Tuesday, June 21, 2005

Persistence of Memory

The look and feel of early childhood memories is gauzy and unfocused, as if one was looking down at them through a couple feet of clean water. Nevertheless, those earliest recalled events, sights, sounds, and smells stay with us in a way later memories never can. They formed our first impression of the world we're in.

It's a world of pain and terror, but it's also the only place we know of where the sun shines.

My very earliest memory is of my mother holding me up to the window in one of the upstairs bedrooms of our house at 150 West Glenaven Avenue in Youngstown Ohio, so I could see the snow falling. This would have been in about 1946, and I don't think we'd been living there very long. My dad would have been just returned from Germany for a little over a year.

The snow fell clean and white, but after it had been on the ground a couple hours it looked like salt and pepper. Youngstown was a dirty, gritty industrial town with huge steel mills. Snowfalls were frequent in the winter, but sootfalls were constant, so by the time the snow formed a crust it was covered with little black specks.

One day, early in the summer of 1948, I sat alone in my back yard and watched a noisy little plane flying low in loops and circles, leaving a trail of smoke. I found my mother and told her, "There's an airplane writing something." She came out and watched as the pilot formed the words "Pepsi Cola" on the pristine blue background, then jauntily flew off. That was a now extinct form of advertising called skywriting.

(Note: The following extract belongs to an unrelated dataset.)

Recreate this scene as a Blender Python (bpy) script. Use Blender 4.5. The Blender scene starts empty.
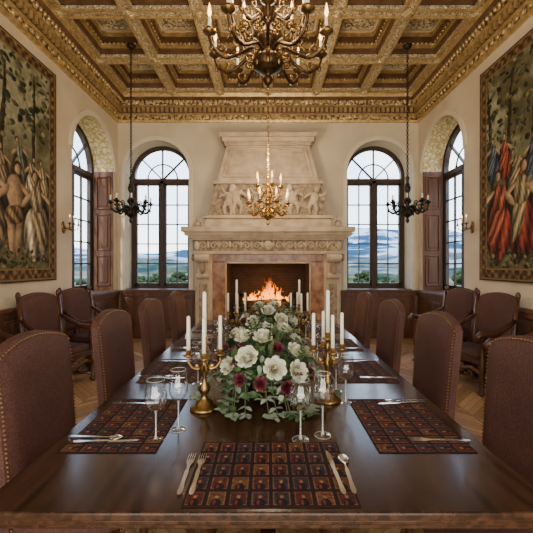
import bpy, math, random
import numpy as np
from mathutils import Matrix, Vector
random.seed(7); rng=np.random.default_rng(5)
S=bpy.context.scene
pi=math.pi
# ------------------------------------------------------------ mesh builder
class MB:
    def __init__(s): s.v=[];s.f=[];s.m=[];s.sm=[];s.M=Matrix()
    def add(s,vs,fs,m=0,sm=False,M=None):
        o=len(s.v); T=s.M@M if M is not None else s.M
        s.v.extend((T@Vector(p))[:] for p in vs)
        for f in fs: s.f.append([i+o for i in f]); s.m.append(m); s.sm.append(sm)
    def box(s,x0,x1,y0,y1,z0,z1,m=0,M=None):
        v=[(x0,y0,z0),(x1,y0,z0),(x1,y1,z0),(x0,y1,z0),(x0,y0,z1),(x1,y0,z1),(x1,y1,z1),(x0,y1,z1)]
        s.add(v,[(3,2,1,0),(4,5,6,7),(0,1,5,4),(1,2,6,5),(2,3,7,6),(3,0,4,7)],m,False,M)
    def frus(s,a,za,b,zb,m=0):  # a,b=(x0,x1,y0,y1)
        v=[(a[0],a[2],za),(a[1],a[2],za),(a[1],a[3],za),(a[0],a[3],za),(b[0],b[2],zb),(b[1],b[2],zb),(b[1],b[3],zb),(b[0],b[3],zb)]
        s.add(v,[(3,2,1,0),(4,5,6,7),(0,1,5,4),(1,2,6,5),(2,3,7,6),(3,0,4,7)],m)
    def lathe(s,pr,n=16,m=0,M=None,sm=True,closed=False,caps=True):
        v=[];f=[]
        for r,z in pr:
            r=max(r,1e-4)
            for i in range(n):
                a=2*pi*i/n; v.append((r*math.cos(a),r*math.sin(a),z))
        k=len(pr)
        for j in range(k-1 if not closed else k):
            j2=(j+1)%k
            for i in range(n):
                f.append((j*n+i,j*n+(i+1)%n,j2*n+(i+1)%n,j2*n+i))
        if not closed and caps:
            f.append(tuple(range(n))[::-1]); f.append(tuple((k-1)*n+i for i in range(n)))
        s.add(v,f,m,sm,M)
    def tube(s,pts,rad,n=8,m=0,M=None,sm=True):
        P=[Vector(p) for p in pts]; k=len(P)
        if not hasattr(rad,'__len__'): rad=[rad]*k
        v=[];f=[];N=None
        for i in range(k):
            t=(P[min(i+1,k-1)]-P[max(i-1,0)])
            if t.length<1e-9: t=Vector((0,0,1))
            t.normalize()
            if N is None:
                N=t.orthogonal().normalized()
            else:
                N=(N-t*N.dot(t))
                N=N.normalized() if N.length>1e-6 else t.orthogonal().normalized()
            B=t.cross(N)
            for j in range(n):
                a=2*pi*j/n; v.append((P[i]+(N*math.cos(a)+B*math.sin(a))*rad[i])[:])
        for i in range(k-1):
            for j in range(n): f.append((i*n+j,i*n+(j+1)%n,(i+1)*n+(j+1)%n,(i+1)*n+j))
        f.append(tuple(range(n))[::-1]); f.append(tuple((k-1)*n+i for i in range(n)))
        s.add(v,f,m,sm,M)
    def ell(s,c,r,m=0,nu=12,nv=8,M=None,e=1.0):
        if not hasattr(r,'__len__'): r=(r,r,r)
        def pw(x): return math.copysign(abs(x)**e,x)
        v=[(c[0],c[1],c[2]-r[2])];f=[]
        for j in range(1,nv):
            b=-pi/2+pi*j/nv
            for i in range(nu):
                a=2*pi*i/nu
                v.append((c[0]+r[0]*pw(math.cos(b))*pw(math.cos(a)),c[1]+r[1]*pw(math.cos(b))*pw(math.sin(a)),c[2]+r[2]*pw(math.sin(b))))
        v.append((c[0],c[1],c[2]+r[2])); L=len(v)-1
        for i in range(nu):
            f.append((0,1+(i+1)%nu,1+i)); f.append((L,1+(nv-2)*nu+i,1+(nv-2)*nu+(i+1)%nu))
        for j in range(nv-2):
            for i in range(nu): f.append((1+j*nu+i,1+j*nu+(i+1)%nu,1+(j+1)*nu+(i+1)%nu,1+(j+1)*nu+i))
        s.add(v,f,m,True,M)
    def grid(s,fn,nu,nv,m=0,M=None,sm=True):
        v=[fn(i/nu,j/nv) for j in range(nv+1) for i in range(nu+1)]
        f=[(j*(nu+1)+i,j*(nu+1)+i+1,(j+1)*(nu+1)+i+1,(j+1)*(nu+1)+i) for j in range(nv) for i in range(nu)]
        s.add(v,f,m,sm,M)
    def prism(s,poly,d,m=0,M=None):
        n=len(poly); v=[(p[0],p[1],0) for p in poly]+[(p[0],p[1],d) for p in poly]
        f=[tuple(range(n))[::-1],tuple(range(n,2*n))]+[(i,(i+1)%n,n+(i+1)%n,n+i) for i in range(n)]
        s.add(v,f,m,False,M)
    def curve(s,splines,half,M,m=0):
        cd=bpy.data.curves.new('c','CURVE'); cd.dimensions='2D'; cd.fill_mode='BOTH'; cd.extrude=half
        for sp in splines:
            q=cd.splines.new('POLY'); q.points.add(len(sp)-1); q.use_cyclic_u=True
            for i,p in enumerate(sp): q.points[i].co=(p[0],p[1],0,1)
        ob=bpy.data.objects.new('c',cd); S.collection.objects.link(ob)
        dg=bpy.context.evaluated_depsgraph_get(); me=bpy.data.meshes.new_from_object(ob.evaluated_get(dg))
        s.add([v.co[:] for v in me.vertices],[tuple(p.vertices) for p in me.polygons],m,False,M)
        bpy.data.objects.remove(ob); bpy.data.meshes.remove(me); bpy.data.curves.remove(cd)
    def merge(s,o,M=Matrix(),mo=0):
        k=len(s.v); T=s.M@M
        s.v.extend((T@Vector(p))[:] for p in o.v)
        for f,m,sm in zip(o.f,o.m,o.sm): s.f.append([i+k for i in f]); s.m.append(m+mo); s.sm.append(sm)
    def mesh(s,name,mats,normals=True):
        me=bpy.data.meshes.new(name); me.from_pydata(s.v,[],s.f); 
        for m in mats: me.materials.append(m)
        me.polygons.foreach_set('material_index',s.m); me.polygons.foreach_set('use_smooth',s.sm)
        if normals:
            import bmesh
            b=bmesh.new(); b.from_mesh(me); bmesh.ops.recalc_face_normals(b,faces=b.faces); b.to_mesh(me); b.free()
        me.update(); return me
    def obj(s,name,mats,loc=(0,0,0),rz=0,parent=None,bevel=0,normals=True):
        return place(name,s.mesh(name,mats,normals),loc,rz,parent,bevel)
def place(name,me,loc=(0,0,0),rz=0,parent=None,bevel=0):
    ob=bpy.data.objects.new(name,me); S.collection.objects.link(ob); ob.location=loc; ob.rotation_euler=(0,0,rz)
    if parent: ob.parent=parent
    if bevel:
        b=ob.modifiers.new('b','BEVEL'); b.width=bevel; b.segments=2; b.limit_method='ANGLE'; b.angle_limit=.7
    return ob
def T(x,y,z): return Matrix.Translation((x,y,z))
def RX(a): return Matrix.Rotation(a,4,'X')
def RY(a): return Matrix.Rotation(a,4,'Y')
def RZ(a): return Matrix.Rotation(a,4,'Z')
def SC(x,y,z): return Matrix.Diagonal((x,y,z,1))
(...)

Our block of Glenaven was paved with bricks, which made for a rough ride. Three times a week the milk truck bumped slowly down the street, and the milkman, dressed in white pants, white shirt, and white hat, left milk, eggs, and cottage cheese at the door. Sometimes a little Jewish man pushing a huge millstone on wooden wheels came down the sidewalk, making a strange, shrill cry. He sharpened people's knives.

There was no television. My parents and I sat at the kitchen table after dinner, listening to radio dramas on a little wooden Crosley unit. It was more fun than you might think.

The population of Youngstown was about 150 thousand then. It's about half that now. The steel mills are all closed and the city has become a doughnut, composed of a rotted out core surrounded by thriving suburbs. The average household income is 24 thousand a year, and the average home sells for 41 thousand.

When I drove to the site of my old house in 1987 there was nothing left of it but a hole in the ground. The neighborhood looked to be composed mostly of crack houses. The brick street had been paved with asphalt, and the huge maple tree that had stood in front of the house was gone. Memories persist, but my childhood world was gone.

But I'll always remember the power and awesome, sinister grandeur of the mills at night. We often drove past those black and ominous gods of industry and commerce after dark, just for something to do, and the huge smelting fires, like something out of a Hieronymous Bosch landscape, the glow of the red-hot ingots coming out of the furnace, the flash and sparks of the molten metal being poured, the shrieking and groaning protests of the machinery, will always be with me.

Grass grows and animals make their homes in the megalithic ruins of Youngstown Sheet and Tube. Industrial America is gone the way of the dodo and the Phoenician Empire. This is not the same world I was born into. Life is not all that short after all.